Prior to Saturday, the Blackhawks hadn’t recorded a win in February — or a win at the United Center since Jan. 12. 

Though the Blackhawks will likely miss the playoffs for the first time since Jonathan Toews and Patrick Kane were rookies, a blowout win over the leaders of the Metropolitan Division Capitals had to have felt great.

"It’s a nice way to get over the hump," Toews said. "Sometimes you might just win a 2-1 game or just kind of grind it out, but it was nice for us to fill the net the way we did tonight."

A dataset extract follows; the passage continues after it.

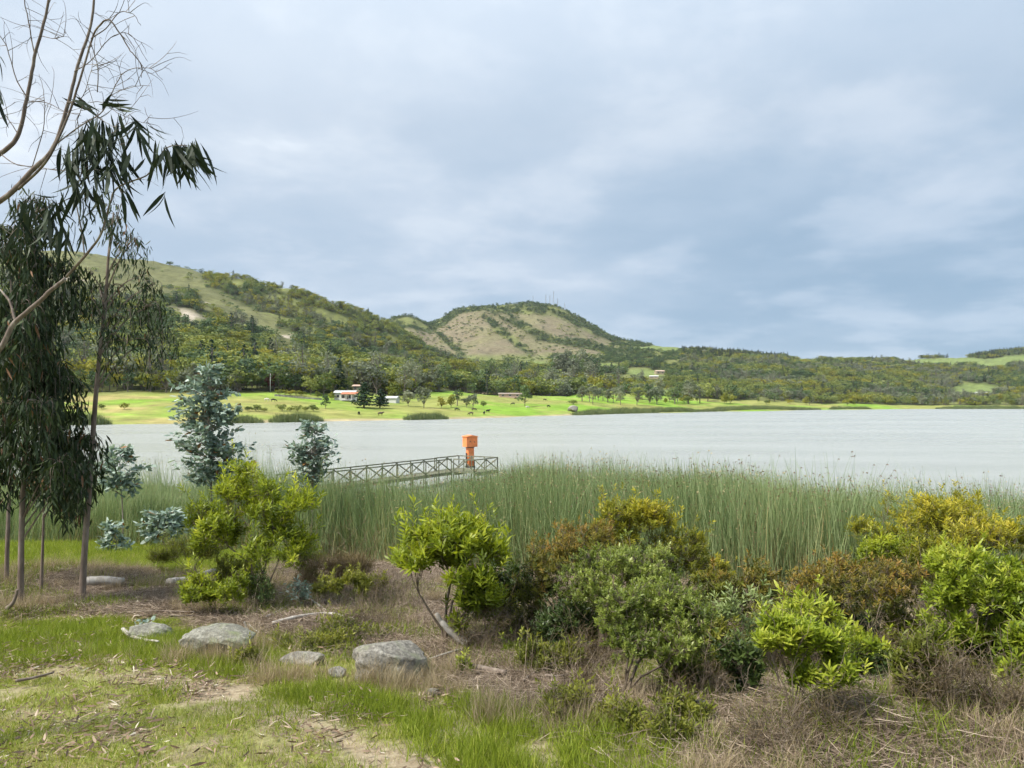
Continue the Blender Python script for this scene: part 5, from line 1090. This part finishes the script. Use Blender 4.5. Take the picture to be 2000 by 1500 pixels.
for i_, (pl, ra, rb) in enumerate(LIMBS):
    ra, rb = (ra * .62, rb * .75) if i_ else (ra * .62, rb * .62)
    P = curve(pxs(pl), 6); P = P + np.cumsum(rng.normal(size=P.shape) * .0035, 0) * np.linspace(0, 1, len(P))[:, None]
    q = MB(); tubes(q, P[None], np.linspace(ra, rb, len(P))[None], 8 if ra > .01 else 5)
    q.build('limb' if ra > .012 else 'branch', m_nearbark, near, True)
    if i_ > 2:                                                # fine twigs off each branch
        q = MB()
        for k in range(7):
            f = .25 + .7 * rng.random(); o_ = np.array([np.interp(f, np.linspace(0, 1, len(P)), P[:, j]) for j in range(3)])
            v = nrm(rng.normal(size=3) * (1, .4, .7) + (.25, 0, .3)) * (.08 + .22 * rng.random())
            w_ = nrm(np.cross(v, rng.normal(size=3))) * np.linalg.norm(v) * (.25 + .3 * rng.random())
            tw = curve([o_, o_ + v * .4 + w_ * .35, o_ + v * .75 + w_ * .9, o_ + v * .95 + w_ * 1.6 + (0, 0, -.03)], 3)
            tubes(q, tw[None], np.linspace(.0026, .0008, len(tw))[None], 3, cap=False)
            if k % 2: tubes(q, np.stack([tw[4], tw[4] + v * .25 - w_ * .3, tw[4] + v * .4 - w_ * .8])[None], np.array([[.0018, .0014, .0008]]), 3, cap=False)
        q.build('twigs', m_nearbark, near, kind='stuff')
m_nearleaf = leaf_mat('near_gum_leaves', [(0.0, (0.010, 0.017, 0.010)), (0.5, (0.024, 0.036, 0.020)), (1.0, (0.06, 0.078, 0.046))], .10, .6, .15, inst=.4)
leaf_me = []
for k in range(6):
    q = MB(); PROF['long'] = ([0, .06, .22, .45, .7, .88, 1], [.10, .22, .85, 1, .72, .36, .03])
    leaves(q, np.zeros((1, 3)), np.array([[0, 0, -1.0]]), .19 + .014 * k, .022 + .004 * (k % 3), 'long', (.22, -.30, .36, .44, -.18, .30)[k], .5, nr=np.array([[math.cos(k), math.sin(k), 0]]))
    leaf_me.append(q.mesh('leaf', m_nearleaf))
from mathutils import Vector
def hang_leaf(p, dr, roll, s):
    o = bpy.data.objects.new('leaf', random.choice(leaf_me)); col.objects.link(o); o.parent = near
    o.location = rel_(p); o.rotation_mode = 'QUATERNION'
    qn = Vector((0, 0, -1)).rotation_difference(Vector(dr).normalized())
    o.rotation_quaternion = qn @ Vector((0, 0, 1)).rotation_difference(Vector((0, 0, 1))) ; 
    from mathutils import Quaternion
    o.rotation_quaternion = qn @ Quaternion((0, 0, 1), roll); o.scale = (s,) * 3
SPR = [((345, 285, 4.9), 40, 14, (.30, -.95), 30), ((312, 290, 4.95), 24, 18, (-.05, -1), 14), ((370, 290, 4.9), 22, 22, (.42, -.85), 18), ((265, 240, 5.0), 24, 20, (.45, -.8), 16), ((215, 255, 5.05), 34, 26, (.15, -1), 30), ((180, 250, 5.1), 34, 34, (.05, -1), 34), ((150, 300, 5.15), 30, 40, (0, -1), 36), ((225, 310, 5.05), 30, 30, (.25, -1), 24), ((160, 360, 5.1), 34, 30, (0, -1), 22), ((200, 370, 5.1), 24, 24, (.2, -1), 12), ((110, 400, 5.1), 26, 30, (0, -1), 16), ((205, 205, 5.05), 24, 10, (.9, -.1), 8), ((245, 375, 5.0), 8, 6, (.3, -1), 4), ((320, 378, 4.95), 5, 5, (-.3, -1), 3), ((60, 400, 5.2), 40, 30, (0, -1), 18), ((190, 300, 5.1), 40, 50, (.05, -1), 26), ((140, 190, 5.1), 16, 8, (1, -.15), 4), ((120, 440, 5.2), 40, 26, (0, -1), 22), ((-4, 90, 5.3), 6, 30, (.5, -1), 4), ((-4, 180, 5.3), 8, 20, (.3, -1), 4)]
for (c_, rx, ry, dv, n_) in SPR:
    for k in range(n_):
        p = at(c_[0] + random.gauss(0, rx * .55), c_[1] + random.gauss(0, ry * .55), c_[2] + random.gauss(0, .12))
        hang_leaf(p, (dv[0] + random.gauss(0, .3), random.gauss(0, .3), dv[1] + random.gauss(0, .22)), random.random() * 6.28, random.uniform(.75, 1.15))

# ------------------------------------------------------------------ rocks
def rock_mat(name, c0, c1, c2, lich):
    m, t_ = mat(name); tc = nd(t_, 'ShaderNodeTexCoord'); P = tc.outputs['Object']
    a = noise(t_, P, 5.0, 8, .68, .3); b = noise(t_, P, 26, 6, .7); l_ = noise(t_, P, 3.1, 6, .6, .6)
    cc = ramp(t_, a, [(0.30, c0), (0.48, c1), (0.70, c2)])
    cc = mixc(t_, ramp(t_, b, [(.42, 0.0), (.58, .75)]), cc, c0)
    cc = mixc(t_, ramp(t_, l_, [(.50, 0.0), (.62, .75)]), cc, lich)
    hh = mth(t_, 'ADD', mth(t_, 'MULTIPLY', a, 1.0), mth(t_, 'MULTIPLY', b, .45))
    finish(t_, princ(t_, cc, .92, .12, bump(t_, hh, 1.0, .06))); return m
m_rock = rock_mat('lichened_granite', (0.13, 0.12, 0.10), (0.30, 0.28, 0.24), (0.46, 0.43, 0.37), (0.24, 0.25, 0.17))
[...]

Added Joel Quenneville, "Certainly feels 100 times better than coming in and trying to explain how we had a lead and were unable to sustain it. The complete 60 minutes, three periods the right way, more consistency in our game, way more pace than we’ve seen recently, composure with the puck, shooting around the net. It was fun but that’s one. Let’s see how we respond to this because there’s a lot of hockey left."

The Blackhawks are 25-26-8 with 58 points, and are 11 points out the final wild card spot, currently held by the Minnesota Wild.

Among the highlights:

— Seven different Blackhawks scored: Toews, Kane, Alex DeBrincat, Brandon Saad, Artem Anisimov, Nick Schmaltz, Ryan Hartman

— The Blackhawks are 74-6-4 in the regular season in which Kane and Toews both record a goal — and 41-0-0 in their last 41 games, according to NBC Sports Chicago stats guru Chris Kamka.

— Kane registered career assist No. 500, becoming the sixth Blackhawk with 500 or more. Kane is also the seventh U.S.-born player with 300-plus goals and 500-plus assists, joining Mike Modano, Keith Tkachuk, Jeremy Roenick, Pat LaFontaine, Joe Mullen and Phil Housley, according to Kamka.

"You think about the amount of great Americans that have played the game, how many players actually play hockey in the United States... Growing up all I wanted to do was play hockey," Kane said. "That means a lot, especially when you talk about American-born players."

— DeBrincat's 22nd goal of the season has him tied for the rookie-lead with Tampa Bay Lightning's Yanni Gourde. DeBrincat and Kane also lead the Blackhawks with 22 goals.